Gli avvocati dei carabinieri: “Fessi a portarle a casa in auto, ma nessuno stupro”

Da parte loro, i due carabinieri accusati di stupro non avrebbero intenzione di scusarsi. “Non hanno da chiedere scusa. Non devono chiedere nessuna scusa alle ragazze, semmai siamo noi quelli amareggiati”, ha commentato il difensore del carabiniere scelto Pietro Costa, l’avvocato Giorgio Carta, dopo l'incidente probatorio. L’avvocato lo ha detto ribadendo la linea della difesa, per cui i rapporti sessuali tra i carabinieri e le studentesse sono avvenuti ma le ragazze erano consenzienti. “Eventualmente sono stati fessi – ha aggiunto l’avvocato – a metterle nella macchina di servizio per accompagnarle a casa”. Carta si è detto sicuro dell'innocenza del suo assistito, sconvolto per le accuse. L’avvocato ha anche detto di avere apprezzato il modo in cui “il giudice Profeta ha gestito gli interrogatori” anche se “un terzo delle 260 domande che ho proposto non sono state fatte”. Comunque, ha aggiunto, “siamo soddisfatti, questa è solo una fase del processo”.

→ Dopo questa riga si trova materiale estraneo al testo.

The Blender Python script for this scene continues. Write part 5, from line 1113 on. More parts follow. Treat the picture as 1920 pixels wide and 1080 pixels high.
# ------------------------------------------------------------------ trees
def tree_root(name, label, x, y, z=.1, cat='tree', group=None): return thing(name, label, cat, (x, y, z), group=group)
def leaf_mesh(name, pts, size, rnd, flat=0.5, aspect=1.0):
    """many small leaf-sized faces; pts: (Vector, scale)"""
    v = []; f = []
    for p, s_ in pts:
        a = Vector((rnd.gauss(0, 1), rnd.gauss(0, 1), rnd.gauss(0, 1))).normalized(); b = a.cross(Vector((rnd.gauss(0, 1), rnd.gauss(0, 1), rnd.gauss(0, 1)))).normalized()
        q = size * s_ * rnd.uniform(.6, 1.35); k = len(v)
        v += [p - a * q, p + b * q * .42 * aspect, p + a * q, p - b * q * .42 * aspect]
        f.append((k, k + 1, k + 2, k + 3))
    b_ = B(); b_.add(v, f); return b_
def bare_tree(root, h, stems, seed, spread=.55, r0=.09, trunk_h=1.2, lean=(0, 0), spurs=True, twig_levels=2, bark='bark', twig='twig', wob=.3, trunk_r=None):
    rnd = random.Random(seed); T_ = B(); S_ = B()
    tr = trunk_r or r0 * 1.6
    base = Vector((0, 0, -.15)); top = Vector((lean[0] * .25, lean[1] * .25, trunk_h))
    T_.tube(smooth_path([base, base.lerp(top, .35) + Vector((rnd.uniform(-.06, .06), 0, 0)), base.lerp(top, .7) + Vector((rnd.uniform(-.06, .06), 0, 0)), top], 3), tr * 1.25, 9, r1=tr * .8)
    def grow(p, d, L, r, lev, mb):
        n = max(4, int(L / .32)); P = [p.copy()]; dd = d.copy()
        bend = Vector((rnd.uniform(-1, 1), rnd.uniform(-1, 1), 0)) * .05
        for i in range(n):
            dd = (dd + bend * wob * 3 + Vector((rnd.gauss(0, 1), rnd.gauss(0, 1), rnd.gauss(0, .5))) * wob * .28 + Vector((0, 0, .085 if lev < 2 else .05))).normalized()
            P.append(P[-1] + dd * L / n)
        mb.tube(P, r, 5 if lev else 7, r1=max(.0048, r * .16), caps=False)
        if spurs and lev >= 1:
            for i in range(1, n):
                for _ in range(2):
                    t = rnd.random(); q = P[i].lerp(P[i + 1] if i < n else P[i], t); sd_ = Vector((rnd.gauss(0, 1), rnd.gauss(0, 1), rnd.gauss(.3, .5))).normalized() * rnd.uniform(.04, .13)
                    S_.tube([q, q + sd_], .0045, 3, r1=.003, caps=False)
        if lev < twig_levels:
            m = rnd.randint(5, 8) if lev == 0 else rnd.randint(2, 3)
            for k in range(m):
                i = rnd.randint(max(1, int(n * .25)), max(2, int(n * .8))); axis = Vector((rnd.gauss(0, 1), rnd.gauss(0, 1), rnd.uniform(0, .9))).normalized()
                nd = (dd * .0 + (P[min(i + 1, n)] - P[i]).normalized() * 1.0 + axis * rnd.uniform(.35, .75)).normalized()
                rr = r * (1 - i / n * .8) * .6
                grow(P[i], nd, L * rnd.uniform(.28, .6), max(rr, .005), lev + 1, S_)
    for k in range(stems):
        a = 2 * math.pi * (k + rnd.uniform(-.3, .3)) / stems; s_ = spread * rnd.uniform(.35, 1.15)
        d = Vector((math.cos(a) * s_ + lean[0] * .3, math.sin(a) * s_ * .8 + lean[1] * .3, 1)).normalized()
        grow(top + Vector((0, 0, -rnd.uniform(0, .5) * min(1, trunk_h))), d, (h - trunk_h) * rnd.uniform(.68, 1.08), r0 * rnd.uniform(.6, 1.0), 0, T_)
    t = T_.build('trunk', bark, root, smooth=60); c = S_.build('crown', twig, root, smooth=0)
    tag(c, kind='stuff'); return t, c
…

Perché una delle ragazze aveva memorizzato il numero del carabiniere?

Durante l'incidente probatorio è stata ricostruita tutta la dinamica: dall'approccio dei due carabinieri nei confronti delle studentesse, conosciute dopo una serata passata nella discoteca Flò, all’auto di servizio dei militari e al rapporto sul pianerottolo e nell'ascensore del palazzo dove alloggiavano le americane. Gli avvocati dei militari hanno presentato quasi duecento domande, molte delle quali non sono state ammesse dal giudice. Ad esempio, quelle di voler sapere se le ragazze indossassero gli slip la notte del rapporto sessuale o se trovavano sexy i militari. Accettato dal gip invece il quesito sul motivo perché una delle due studentesse, che hanno confermato di aver bevuto molto alcol quella notte, avesse memorizzato sul suo cellulare il numero di uno dei militari accusati. La giovane, da quanto si apprende, avrebbe confermato di averlo salvato nella rubrica aggiungendo però di non ricordarne il motivo.